アートを通じた非日常体験を楽しめる夜の饗宴として人気を博してきた「六本木アートナイト」。2019年より年々発展を続けるこのイベント(2011年は東日本大震災、2020年、2021年はコロナ禍により中止)が今年も開幕する。会期は9月27日(コアタイム:17:30〜23:00)、28日(コアタイム:16:00〜23:00)、9月29日(コアタイム:16:00〜20:00)の3日間。入場無料。
会場は六本木ヒルズ、森美術館、東京ミッドタウン、サントリー美術館、21_21 DESIGN SIGHT、国立新美術館、六本木商店街、その他六本木地区の協力施設や公共スペースなど。インスタレーションやパフォーマンス、音楽、映像、トーク、デジタル作品など、約30組のアーティストによる約40のプログラムが繰り広げられる。
今回はそのなかから六本木ヒルズ、六本木の街なか、国立新美術館、東京ミッドタウンを中心にいくつかの作品を紹介しよう。
まず六本木ヒルズでは、アリーナでアトリエ シス、ウエストウォーク2階でツァイ&ヨシカワ、平山亮・平山匠、66プラザでHajime Kinoko、ノースタワー アートボードで志津野雷らの作品が登場。
ツァイ&ヨシカワの吉川公野は、東京での初展示となる作品《豊穣の宝石─Reflection》について「光の彫刻の下に黒いアクリルを敷いており、覗き込むと波のようにも見え、いろんな角度から見え方の違いを楽しむことができる。上からの写り込みも美しいので、階上からも眺めてほしい」とアピール。いけばなや盆栽のようにリラックスして取り組んだという本作は仕事帰りの人々の視線を集めていた。
六本木ヒルズを出て、街なかへ。六本木の交差点やビルの一角で、ジャン・ファンユー(張方禹)、ウォーターメロン・シスターズ(西瓜姉妹)、シン・チー(辛綺)、ユェン・グァンミン(袁廣鳴)、藤村憲之らの作品が披露される。
台湾出身のシン・チー(辛綺)はイグノポール2階で、蛍光塗料を施したワイヤーや金属、ブラックライトを使って植物などの有機性を主題にした新作《光るガジュマルの木の下で》を発表。

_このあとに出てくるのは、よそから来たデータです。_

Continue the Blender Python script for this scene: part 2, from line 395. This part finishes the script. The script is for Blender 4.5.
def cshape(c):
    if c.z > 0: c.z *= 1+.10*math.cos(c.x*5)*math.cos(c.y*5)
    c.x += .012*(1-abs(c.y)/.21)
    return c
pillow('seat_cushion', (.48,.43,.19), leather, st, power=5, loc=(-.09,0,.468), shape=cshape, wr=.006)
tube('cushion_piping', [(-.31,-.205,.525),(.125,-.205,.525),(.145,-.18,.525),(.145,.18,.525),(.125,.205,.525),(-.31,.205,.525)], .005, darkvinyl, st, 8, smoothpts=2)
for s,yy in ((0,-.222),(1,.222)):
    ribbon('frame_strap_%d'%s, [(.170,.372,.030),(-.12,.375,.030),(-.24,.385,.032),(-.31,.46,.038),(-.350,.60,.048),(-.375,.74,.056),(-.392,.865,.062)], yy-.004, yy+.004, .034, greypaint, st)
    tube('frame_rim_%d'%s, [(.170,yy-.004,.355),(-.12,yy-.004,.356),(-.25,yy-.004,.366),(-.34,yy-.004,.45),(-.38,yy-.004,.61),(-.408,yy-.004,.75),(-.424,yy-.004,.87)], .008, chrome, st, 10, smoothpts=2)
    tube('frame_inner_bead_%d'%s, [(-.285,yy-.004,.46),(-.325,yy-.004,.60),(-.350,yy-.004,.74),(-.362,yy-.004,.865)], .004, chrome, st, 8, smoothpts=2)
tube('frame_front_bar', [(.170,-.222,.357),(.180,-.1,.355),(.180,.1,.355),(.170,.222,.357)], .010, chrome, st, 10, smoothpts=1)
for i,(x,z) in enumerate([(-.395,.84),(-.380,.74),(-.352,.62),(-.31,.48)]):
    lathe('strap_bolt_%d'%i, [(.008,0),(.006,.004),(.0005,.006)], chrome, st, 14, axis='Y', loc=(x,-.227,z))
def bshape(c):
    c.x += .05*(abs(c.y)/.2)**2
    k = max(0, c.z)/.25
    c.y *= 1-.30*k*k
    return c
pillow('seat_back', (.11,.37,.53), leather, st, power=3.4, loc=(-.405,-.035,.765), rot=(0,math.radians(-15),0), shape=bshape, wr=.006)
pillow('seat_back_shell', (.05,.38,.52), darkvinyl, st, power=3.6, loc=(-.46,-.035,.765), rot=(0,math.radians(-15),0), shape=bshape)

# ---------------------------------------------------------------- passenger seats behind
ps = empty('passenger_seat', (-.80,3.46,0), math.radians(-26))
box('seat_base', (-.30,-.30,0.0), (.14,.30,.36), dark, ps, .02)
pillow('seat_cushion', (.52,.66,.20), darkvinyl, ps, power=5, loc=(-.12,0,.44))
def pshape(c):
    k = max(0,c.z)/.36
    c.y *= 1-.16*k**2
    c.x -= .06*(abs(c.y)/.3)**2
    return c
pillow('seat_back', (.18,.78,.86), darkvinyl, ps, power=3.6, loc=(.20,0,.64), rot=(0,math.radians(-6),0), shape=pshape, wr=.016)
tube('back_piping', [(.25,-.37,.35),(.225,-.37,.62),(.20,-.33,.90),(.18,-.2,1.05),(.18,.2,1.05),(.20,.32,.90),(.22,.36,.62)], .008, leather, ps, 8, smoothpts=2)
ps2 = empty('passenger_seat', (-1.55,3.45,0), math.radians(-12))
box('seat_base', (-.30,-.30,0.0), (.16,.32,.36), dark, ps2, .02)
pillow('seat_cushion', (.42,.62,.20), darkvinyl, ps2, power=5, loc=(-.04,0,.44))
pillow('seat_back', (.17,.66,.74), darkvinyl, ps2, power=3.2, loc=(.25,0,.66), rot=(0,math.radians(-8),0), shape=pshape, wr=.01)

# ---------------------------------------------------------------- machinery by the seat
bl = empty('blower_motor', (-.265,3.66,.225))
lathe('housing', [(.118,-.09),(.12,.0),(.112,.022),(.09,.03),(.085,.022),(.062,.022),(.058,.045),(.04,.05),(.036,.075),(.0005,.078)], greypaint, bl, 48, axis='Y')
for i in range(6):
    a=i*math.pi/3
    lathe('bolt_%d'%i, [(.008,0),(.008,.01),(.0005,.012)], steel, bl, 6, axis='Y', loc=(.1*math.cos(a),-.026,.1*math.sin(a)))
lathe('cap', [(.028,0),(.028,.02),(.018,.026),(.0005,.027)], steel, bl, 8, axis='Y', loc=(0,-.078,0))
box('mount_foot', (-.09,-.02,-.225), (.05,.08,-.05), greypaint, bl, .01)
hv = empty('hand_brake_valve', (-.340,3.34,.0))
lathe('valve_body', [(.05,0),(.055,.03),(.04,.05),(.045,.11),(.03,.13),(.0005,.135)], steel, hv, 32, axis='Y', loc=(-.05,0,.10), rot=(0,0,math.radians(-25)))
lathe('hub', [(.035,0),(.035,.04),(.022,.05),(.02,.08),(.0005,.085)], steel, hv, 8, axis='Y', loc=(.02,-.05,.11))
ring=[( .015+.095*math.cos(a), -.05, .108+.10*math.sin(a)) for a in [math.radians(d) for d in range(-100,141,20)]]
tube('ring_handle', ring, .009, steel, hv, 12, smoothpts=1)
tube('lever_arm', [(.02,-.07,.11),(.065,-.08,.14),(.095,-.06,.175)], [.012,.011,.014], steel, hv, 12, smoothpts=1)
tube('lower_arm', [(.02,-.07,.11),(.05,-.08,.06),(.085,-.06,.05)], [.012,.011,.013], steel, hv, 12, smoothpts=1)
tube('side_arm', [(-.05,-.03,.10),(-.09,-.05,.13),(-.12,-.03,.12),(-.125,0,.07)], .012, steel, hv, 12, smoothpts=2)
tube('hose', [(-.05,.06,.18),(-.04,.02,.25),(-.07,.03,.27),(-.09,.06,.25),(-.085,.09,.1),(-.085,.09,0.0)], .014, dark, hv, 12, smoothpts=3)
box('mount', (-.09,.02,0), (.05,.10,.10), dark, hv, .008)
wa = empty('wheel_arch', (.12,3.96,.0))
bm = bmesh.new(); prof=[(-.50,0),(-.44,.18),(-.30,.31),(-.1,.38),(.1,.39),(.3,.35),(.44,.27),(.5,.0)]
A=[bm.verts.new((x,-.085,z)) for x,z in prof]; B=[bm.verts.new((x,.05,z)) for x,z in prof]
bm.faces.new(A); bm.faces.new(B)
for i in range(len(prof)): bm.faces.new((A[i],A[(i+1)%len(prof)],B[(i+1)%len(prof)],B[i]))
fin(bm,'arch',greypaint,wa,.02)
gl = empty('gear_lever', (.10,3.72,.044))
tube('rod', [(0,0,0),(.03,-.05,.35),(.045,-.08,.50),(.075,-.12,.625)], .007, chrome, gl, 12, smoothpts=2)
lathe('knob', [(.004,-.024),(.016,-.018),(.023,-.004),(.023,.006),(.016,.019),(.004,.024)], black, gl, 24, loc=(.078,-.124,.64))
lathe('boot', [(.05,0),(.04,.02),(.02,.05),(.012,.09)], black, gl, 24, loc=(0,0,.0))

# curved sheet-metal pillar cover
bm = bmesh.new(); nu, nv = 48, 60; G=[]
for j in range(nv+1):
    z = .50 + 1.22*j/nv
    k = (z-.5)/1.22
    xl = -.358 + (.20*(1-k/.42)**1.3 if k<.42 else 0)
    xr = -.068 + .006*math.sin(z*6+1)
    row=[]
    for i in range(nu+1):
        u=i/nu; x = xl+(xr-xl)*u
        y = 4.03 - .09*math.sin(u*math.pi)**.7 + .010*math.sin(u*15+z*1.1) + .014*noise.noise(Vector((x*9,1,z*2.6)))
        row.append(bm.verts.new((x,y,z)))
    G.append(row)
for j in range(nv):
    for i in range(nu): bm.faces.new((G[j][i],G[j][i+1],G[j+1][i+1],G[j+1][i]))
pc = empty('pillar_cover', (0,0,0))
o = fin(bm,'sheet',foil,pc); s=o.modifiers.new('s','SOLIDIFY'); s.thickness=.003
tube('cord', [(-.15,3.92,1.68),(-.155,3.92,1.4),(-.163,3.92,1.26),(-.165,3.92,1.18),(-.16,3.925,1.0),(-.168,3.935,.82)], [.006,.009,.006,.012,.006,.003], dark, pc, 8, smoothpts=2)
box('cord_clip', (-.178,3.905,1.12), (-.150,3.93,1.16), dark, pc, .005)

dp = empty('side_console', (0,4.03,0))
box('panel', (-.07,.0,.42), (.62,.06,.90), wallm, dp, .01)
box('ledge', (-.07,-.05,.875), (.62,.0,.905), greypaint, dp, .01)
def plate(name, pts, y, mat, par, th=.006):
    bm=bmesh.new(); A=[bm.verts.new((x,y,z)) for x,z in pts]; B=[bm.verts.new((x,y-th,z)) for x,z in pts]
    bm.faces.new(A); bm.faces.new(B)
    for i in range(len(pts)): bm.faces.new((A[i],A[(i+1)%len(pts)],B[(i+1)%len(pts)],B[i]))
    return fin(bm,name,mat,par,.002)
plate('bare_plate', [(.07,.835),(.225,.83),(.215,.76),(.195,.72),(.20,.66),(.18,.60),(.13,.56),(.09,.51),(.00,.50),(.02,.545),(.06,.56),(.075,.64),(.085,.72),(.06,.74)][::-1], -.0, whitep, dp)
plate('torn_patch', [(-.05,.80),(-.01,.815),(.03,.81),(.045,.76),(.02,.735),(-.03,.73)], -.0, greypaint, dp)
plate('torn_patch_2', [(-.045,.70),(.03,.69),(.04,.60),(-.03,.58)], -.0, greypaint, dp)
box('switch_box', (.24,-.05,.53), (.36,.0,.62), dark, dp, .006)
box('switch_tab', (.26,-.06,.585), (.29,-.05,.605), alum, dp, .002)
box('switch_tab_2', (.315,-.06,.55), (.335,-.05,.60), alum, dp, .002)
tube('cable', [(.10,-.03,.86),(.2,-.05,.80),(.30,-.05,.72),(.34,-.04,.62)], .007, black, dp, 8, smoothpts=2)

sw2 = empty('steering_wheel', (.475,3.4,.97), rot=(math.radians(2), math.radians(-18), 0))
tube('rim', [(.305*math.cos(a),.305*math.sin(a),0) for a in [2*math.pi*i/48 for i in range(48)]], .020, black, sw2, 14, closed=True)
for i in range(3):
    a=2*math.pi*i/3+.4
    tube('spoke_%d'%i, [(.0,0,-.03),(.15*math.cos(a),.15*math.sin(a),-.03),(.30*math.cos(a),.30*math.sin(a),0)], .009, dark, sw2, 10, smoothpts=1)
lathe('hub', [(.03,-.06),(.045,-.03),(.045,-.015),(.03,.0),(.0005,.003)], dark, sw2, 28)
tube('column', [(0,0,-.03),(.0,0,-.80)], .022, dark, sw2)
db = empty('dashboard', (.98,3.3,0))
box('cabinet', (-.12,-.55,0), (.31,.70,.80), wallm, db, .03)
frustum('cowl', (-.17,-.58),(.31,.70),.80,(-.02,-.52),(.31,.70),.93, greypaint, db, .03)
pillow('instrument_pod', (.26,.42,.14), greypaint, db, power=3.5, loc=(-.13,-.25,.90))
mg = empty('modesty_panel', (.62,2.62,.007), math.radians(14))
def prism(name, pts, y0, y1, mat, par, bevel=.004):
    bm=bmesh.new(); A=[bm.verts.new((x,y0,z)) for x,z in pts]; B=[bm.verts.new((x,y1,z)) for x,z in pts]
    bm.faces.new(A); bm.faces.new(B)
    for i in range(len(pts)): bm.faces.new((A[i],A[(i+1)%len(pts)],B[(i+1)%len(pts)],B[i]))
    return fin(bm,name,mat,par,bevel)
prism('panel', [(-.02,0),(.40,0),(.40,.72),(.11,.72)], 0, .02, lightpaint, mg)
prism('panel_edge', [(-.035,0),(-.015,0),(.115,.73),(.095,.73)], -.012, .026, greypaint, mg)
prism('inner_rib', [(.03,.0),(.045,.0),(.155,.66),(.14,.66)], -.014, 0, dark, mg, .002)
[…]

台湾文化に根ざした本作に展示される椅子は実際に座れるようになっており、「アートナイトの休憩場所としても訪れてほしい」と作家は笑顔を見せる。同ビルでは、ユ・チェンタ(余政達)とミン・ウォンからなるウォーターメロン・シスターズ(西瓜姉妹)も作品を展示中。天界から降りてきたクィア姉妹が「お互いに抱きしめ合うの」と映像を通して呼びかける。
六本木から乃木坂方面に足を伸ばし国立新美術館へ向かえば、小寺創太、ジェニファー・ウェン・マの作品が人々を迎える。
小寺創太《フィラー》は、六本木駅から国立新美術館に至る路上に配置された6人の看板持ち、およびここに敷かれた芝と看板によって構成される作品。タイトルの《フィラー》はフィラーテキスト(レイアウト作業時に用いられる無内容な文章)に由来しており、看板持ちが掲げる看板に書かれているのは、世界でもっとも普及しているフィラーテキストのひとつを機械翻訳にかけたもの。6人が六本木のどこに出没するかは明らかにされておらず、サプライズ的な楽しみのある作品でもある。
東京ミッドタウンでは、TOKYO MIDTOWN AWARD 2024のファイナリスト展に加え、丹羽優太が作品発表。TOKYO MIDTOWN AWARD 2021アートコンペグランプリ受賞者でもある丹羽優太は、2022年に小児科病棟のために描き下ろした絵巻物を再構成して展示している。
こうした展示のほかにも、パフォーマンス、トーク、ライブイベントなどの企画が盛りだくさん。六本木の街全体でアートを楽しむ3日間をお見逃しなく。